Dissociation kinetics of doublets of aerosol particles

Abstract: If the dispersion forces, responsible for coagulation, are not too strong (i.e., if the aerosol particles are sufficiently small), then the coagulated aerosol doublets can derive enough energy from the collisions with the molecules of the suspending medium to overcome the interaction potential well, thus leading to their dissociation. Because of the great disparity between the time scales of oscillation in the potential well and Brownian motion of the coagulated particle pairs, the Fokker-Planck equation can be averaged with respect to the relative position of the constituents of the doublet. One thus obtains a one-dimensional Fokker-Planck equation in terms of the energy of the relative motion of the two constituents.
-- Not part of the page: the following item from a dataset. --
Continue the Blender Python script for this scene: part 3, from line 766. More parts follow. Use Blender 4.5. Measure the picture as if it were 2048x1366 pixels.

As a result, the average lifetime of a doublet can be calculated as a first passage time in the energy of the relative motion of its constituents. The average dissociation time of the doublets, in air at 1 atm and 298 K, for a Hamaker constant of 10 −12 erg, has been thus calculated for different radii of the constituent particles. The average dissociation time is found to increase dramatically, from 10 −7 to 10 −1 s, as the radius changes from 15 to 50 A. This is a result of the rapid increase in the depth of the interaction potential well with increasing radii. The doublets consisting of particles whose radii are greater than 50 A are found to be extremely stable.